**Material for this task:**
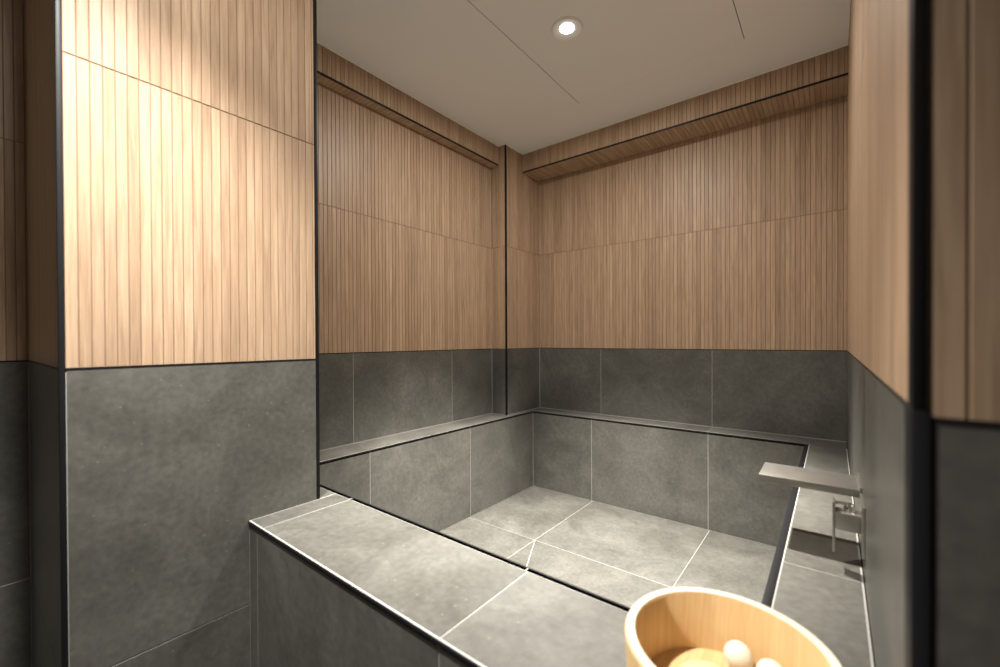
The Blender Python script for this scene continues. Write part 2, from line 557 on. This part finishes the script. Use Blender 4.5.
# ------------------------------------------------------------------ tap: wide flat spout and its valve
SP = empty('bath_spout', V(XR, 1.155, -.313), 'flat wide brushed metal spout reaching from the right wall over the ledge', 'spout')
mb = MB()
mb.box(V(-.131, 1.093, -.315), V(XR - .004, 1.209, -.300), M['nickel'], 0.0012)
mb.build('spout_blade', SP)
mb = MB()
mb.box(V(-.1275, 1.099, -.317), V(-.119, 1.203, -.3145), M['black'], 0)
mb.build('outlet_slot', SP)
mb = MB()
mb.box(V(XR - .005, 1.088, -.3215), V(XR + .0005, 1.214, -.2935), M['nickel'], 0.001)
mb.build('wall_flange', SP)

VA = empty('mixer_valve', V(XR, 1.02, -.35), 'square metal mixer valve with lever on the right wall below the spout', 'valve')
mb = MB()
mb.box(V(XR - .005, .985, -.392), V(XR + .0005, 1.075, -.300), M['nickel'], 0.001)
mb.build('wall_plate', VA)
mb = MB()
mb.box(V(.003, 1.017, -.360), V(XR - .005, 1.053, -.327), M['nickel'], 0.002)
mb.build('valve_body', VA)
mb = MB()
mb.box(V(-.0015, 1.020, -.405), V(.003, 1.050, -.310), M['nickel'], 0.0008)
mb.build('handle_plate', VA)
mb = MB()
mb.lathe(V(.024, 1.036, -.327), [(0.0001, 0), (.0085, 0), (.0085, .010), (.006, .0145), (0.0001, .0148)], M['chrome'], 24, 'Z', close=False)
mb.build('lever_pivot', VA)
mb = MB()
mb.box(V(.003, 1.031, -.3165), V(.024, 1.041, -.312), M['chrome'], 0.0012)
mb.build('lever', VA)

# ------------------------------------------------------------------ wooden bucket with bath balls
bx, by = -0.0940, 0.5265
RT, ZT = 0.1090, -0.341
BK = empty('wooden_bucket', V(bx, by, ZR), 'round pale wooden stave bucket on the front rim at lower right', 'bucket')
mb = MB()
NS = 13
for i in range(NS):
    a0 = 2 * math.pi * i / NS + .09
    a1 = 2 * math.pi * (i + 1) / NS + .09 - .0012
    h = ZT - ZR
    ro, ri = RT, RT - .0128
    prof = [(ro - .004, 0.0005), (ro, h - .0025), (ro - .002, h), (ri + .002, h), (ri, h - .0025), (ri - .003, 0.0005)]
    off = (rnd.uniform(0, 30), rnd.uniform(0, 30))
    mb.lathe(V(bx, by, ZR), prof, M['hinoki'], 7, 'Z', True, a0, a1, True, off)
wallp = mb.build('stave_wall', BK)
mb = MB()
mb.lathe(V(bx, by, ZT), [(RT - .0016, .0), (RT - .0022, .0007), (RT - .0106, .0007), (RT - .0112, .0)], M['hinoki_end'], 72, 'Z', True)
o = mb.build('top_edge', BK)
o['label'] = 'paler planed top edge of the bucket'
mb = MB()
for k in range(5):
    w0 = -.094 + k * .0376
    w1 = w0 + .0374
    pts = []
    r = RT - .0150
    n = 14
    xs = [w0 + (w1 - w0) * t / n for t in range(n + 1)]
    xs = [max(-r + 1e-4, min(r - 1e-4, q)) for q in xs]
    up = [(q, math.sqrt(r * r - q * q)) for q in xs]
    ring = up + [(q, -yv) for q, yv in reversed(up)]
    base = [V(bx + q, by + yv, ZR + .018) for q, yv in ring]
    top = [p + Vector((0, 0, .0135)) for p in base]
    nn = len(ring)
    off = rnd.uniform(0, 20)
    mb.poly(base + top, [tuple(range(nn)), tuple(range(nn, 2 * nn))] + [(i, (i + 1) % nn, nn + (i + 1) % nn, nn + i) for i in range(nn)],
            M['hinoki'], [(p.x + off, p.y) for p in base + top])
mb.build('bottom_board', BK)


def ball(name, c, r, mat, label, rz=None):
    mb = MB()
    prof = []
    rz = rz or r
    for i in range(17):
        t = math.pi * i / 16
        prof.append((max(1e-5, r * math.sin(t)), -rz * math.cos(t)))
    mb.lathe(V(*c), prof, mat, 32, 'Z', close=False)
    o = mb.build(name, at=V(*c))
    return tag(o, label, 'ball')


ZFL = ZR + .0316
ball('bath_ball', (-.0935, .599, ZFL + .0165), .0165, M['white_ball'], 'ivory ball nearest the far side inside the wooden bucket, in full view')
ball('bath_ball', (-.0575, .589, ZFL + .016), .016, M['white_ball'], 'ivory ball at the right inside the wooden bucket, cut by the photo edge')
ball('bath_ball', (-.114, .535, ZFL + .0117), .034, M['yellow_ball'], 'larger flattened pale yellow ball at the left inside the wooden bucket', .0118)


# ------------------------------------------------------------------ lamps
def downlight(x, y, label, power, cone, blend, col, glow, rad=.03):
    d = empty('downlight', V(x, y, ZC), label, 'lamp')
    mb = MB()
    mb.lathe(V(x, y, ZC), [(.027, -.0002), (.0275, -.0014), (.038, -.0034), (.052, -.0075), (.0545, -.0075), (.057, -.0040), (.0575, -.0002)], M['lamp_white'], 48, 'Z')
    mb.build('lamp_ring', d)
    mb = MB()
    mb.lathe(V(x, y, ZC), [(1e-5, -.0030), (.018, -.0028), (.0274, -.0012)], M['lens'], 40, 'Z', close=False)
    mb.build('lamp_lens', d)
    l = bpy.data.lights.new('lamp_beam', 'SPOT')
    l.energy = power
    l.spot_size = math.radians(cone)
    l.spot_blend = blend
    l.shadow_soft_size = rad
    l.color = col
    lo = bpy.data.objects.new('lamp_beam', l)
    COL.objects.link(lo)
    lo.parent = d
    lo.location = (0, 0, -.0125)
    a = bpy.data.lights.new('lamp_glow', 'AREA')
    a.shape = 'DISK'
    a.size = .052
    a.energy = glow
    a.color = col
    ao = bpy.data.objects.new('lamp_glow', a)
    COL.objects.link(ao)
    ao.parent = d
    ao.location = (0, 0, -.0095)
    return d


downlight(-.766, 1.374, 'round lit downlight in the ceiling above the bath', 1050, 72, 1.0, (1.0, .96, .90), 15)
downlight(-.74, .14, 'round downlight above the bright wall end, out of view', 325, 94, 1.0, (1.0, .98, .945), 8.5)

# added fill acting like a lit room beyond the open side behind the viewer
W = bpy.data.worlds.new('World')
SC.world = W
W.use_nodes = True
W.node_tree.nodes['Background'].inputs[0].default_value = (1.0, .93, .84, 1)
W.node_tree.nodes['Background'].inputs[1].default_value = 0.14

# ------------------------------------------------------------------ camera
yaw, pitch, roll = (math.radians(a) for a in (38.285, -.3585, -.243))
F = Vector((-math.sin(yaw), math.cos(yaw), 0))
Rv = Vector((math.cos(yaw), math.sin(yaw), 0))
U = Vector((0, 0, 1))
F2 = F * math.cos(pitch) + U * math.sin(pitch)
U2 = -F * math.sin(pitch) + U * math.cos(pitch)
R3 = Rv * math.cos(roll) + U2 * math.sin(roll)
U3 = -Rv * math.sin(roll) + U2 * math.cos(roll)
cam = bpy.data.cameras.new('camera')
co = bpy.data.objects.new('camera', cam)
COL.objects.link(co)
co.matrix_world = Matrix(((R3.x, U3.x, -F2.x, 0), (R3.y, U3.y, -F2.y, 0), (R3.z, U3.z, -F2.z, CZ), (0, 0, 0, 1)))
cam.sensor_width = 36
cam.lens = 422.51 / 1000 * 36
cam.shift_y = 9.33 / 1000
cam.clip_start = 0.02
cam.dof.use_dof = True
cam.dof.focus_distance = 1.7
cam.dof.aperture_fstop = 2.6
SC.camera = co

SC.view_settings.view_transform = 'Standard'
SC.view_settings.look = 'None'
SC.view_settings.gamma = 1
SC.view_settings.use_curve_mapping = False
SC.view_settings.exposure = 0.0
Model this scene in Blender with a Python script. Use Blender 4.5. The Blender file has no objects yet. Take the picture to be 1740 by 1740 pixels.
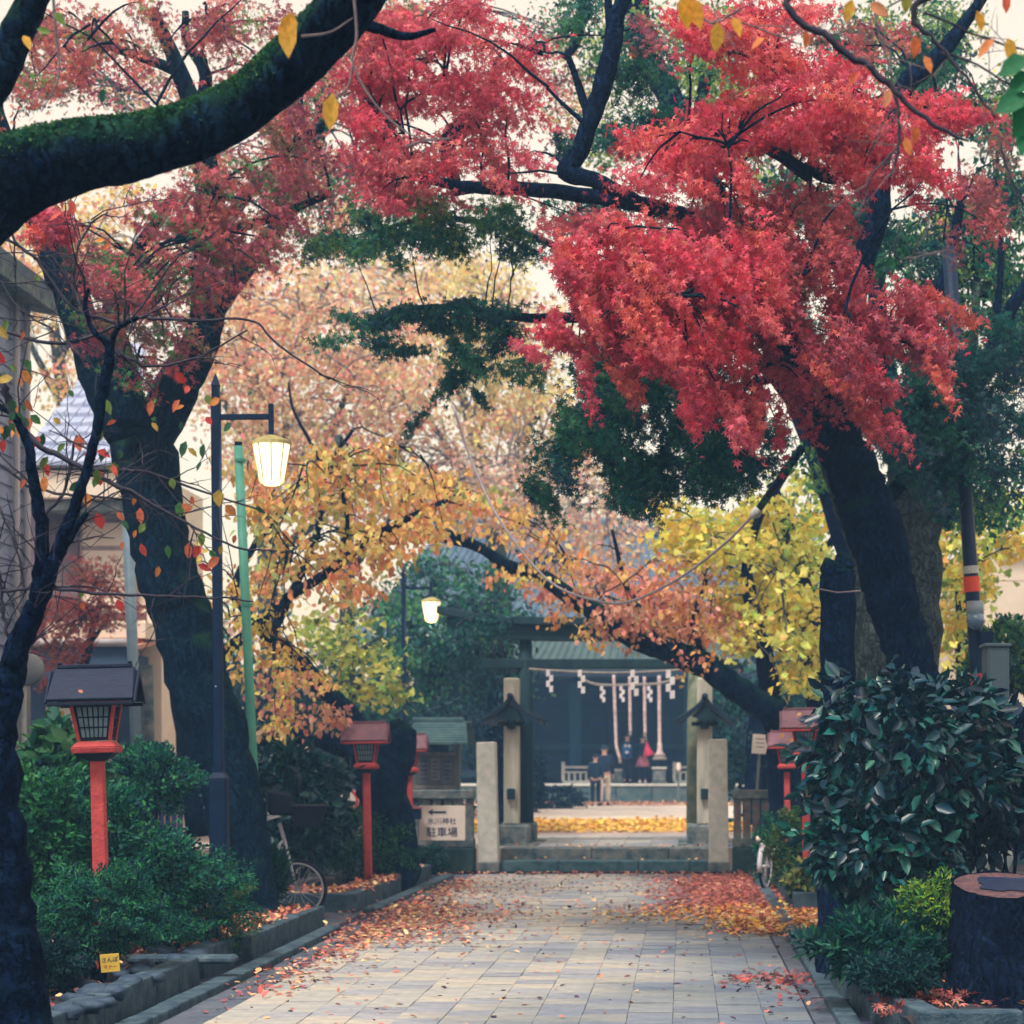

**Short problem:**
For the entries shown above, give the number of lines that include the word "script", without any other text.

**Result:**
2